*
The coastline of Cumbria is about 100 miles long, stretching from somewhere around the location of the picturesque northern hamlet of Rockcliffe – nestled in the armpit of the Solway Firth, right where Scotland and England meet – to Grange-over-Sands in the south. ‘West Cumbria’, though, has more often than not referred to a sub-region that was defined as much by its economy and industry as its geographical boundaries. Today it would be taken to refer to a smaller area – the former industrial West Cumberland – extending inland from the coast on the flatter plains that are wrapped around the mountainous terrain and natural boundary of the Lake District and from Silloth in the north (also a product of industrial Cumbria) to Seascale midway down the coast.

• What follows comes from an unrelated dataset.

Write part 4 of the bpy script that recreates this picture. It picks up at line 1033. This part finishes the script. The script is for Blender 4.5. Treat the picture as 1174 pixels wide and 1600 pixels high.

West Cumberland also included the town of Millom even further south, which is now – and always was – a place that seemed to exist in isolation, ‘surrounded on three sides by the sea and with the exit to the north almost blocked’ by the imposing form of Black Combe, a peak of 1970 feet, making Millom almost ‘an island’. It is a land that was once rich in minerals, with coal and iron ore (of the highest quality hematite found in the British Isles) driving the development of industry between the 17th and 20th centuries and the growth of towns like Workington, Whitehaven, Maryport, Cleator Moor and Egremont.
Such was the lure of its coastal location for industry that once, at the turn of the 20th century, the entire population of Dronfield, Yorkshire, moved to Workington, along with the relocating Cammell Laird steelworks that employed them, which itself was transported piece by piece to the Cumbrian coast to be reassembled. What these transplanted men and women, and others drawn in from the countryside or more distant regions, would have seen and heard as they approached the steelworks daily was a very familiar sight in Sheffield – that of the glowing smelting ovens, sparks flying and giant towers pumping smoke and steam into the sky above, accompanied by the deafening sound of machinery and steam hammers. An isolated corner of England turned into a 24-hour-a-day world. Even today, when much of that industrial West Cumbria has vanished, there are still places where industry and production shape the environment, with the skyline around the coast on the approach to Workington still dominated by sights that are characteristically in tune with its past.